I am not saying it’s not tense.  I am not saying it is not without its difficulties.  I am not saying it is without its cost and sacrifices; you, you live in a world like that.  But I am saying that there is a glory, and a hallowedness, and a blessedness, that goes with the Christian who lives in the will of God in the midst of an evil and adulterous generation.  So may His favor rest upon us as in this dark world we walk in the light of the Son of God who loved us and gave Himself for us. 

Now, let’s sing your song, let’s sing your song.  While we sing our song, in that great group in that top balcony, is there somebody up there to give his life to the Lord Jesus?  Come down that stairwell and come and stand by me.  You, you have time to come.  Just get out of your seat and come down here, “Pastor, today I’m giving my life and faith and trust to the Lord.”  Or, “Today I’m putting my life in the fellowship of this glorious church.” 
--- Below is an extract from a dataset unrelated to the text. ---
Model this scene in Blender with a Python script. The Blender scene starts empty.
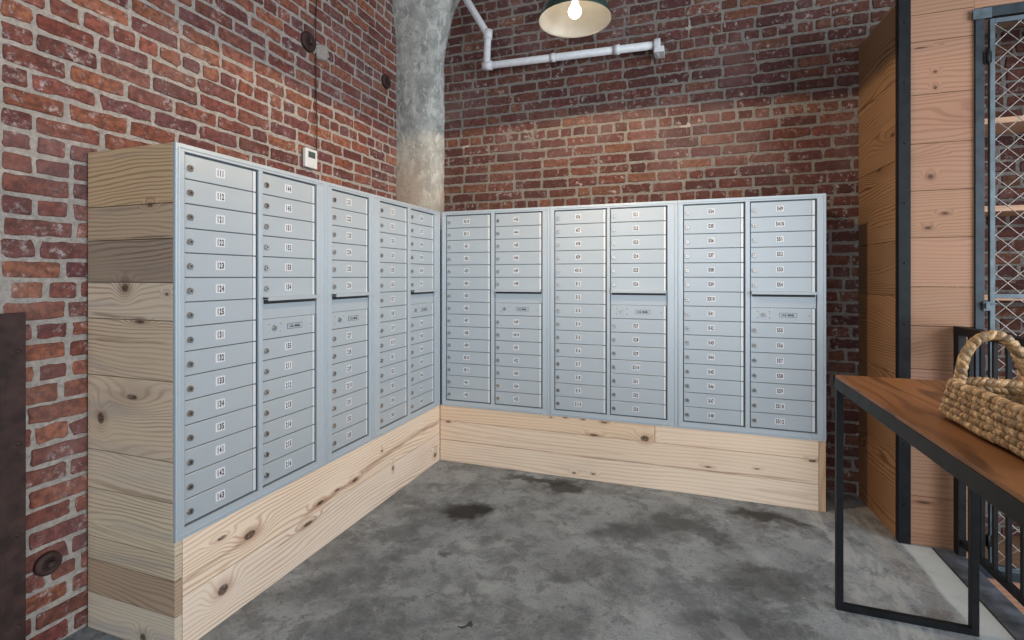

And in that vast horseshoe balcony round and on this lower floor, wherever God should say the word and make an appeal, while we sing the song, you come and stand by me.  You, you come and stand by me, “Today, it’s all out for God.  It is the Lord for me.  And for my house, this is my family: We’re all coming,” or just one somebody you, while we prayerfully sing this song and make this appeal, make it now.  Make it now, while we stand and while we sing.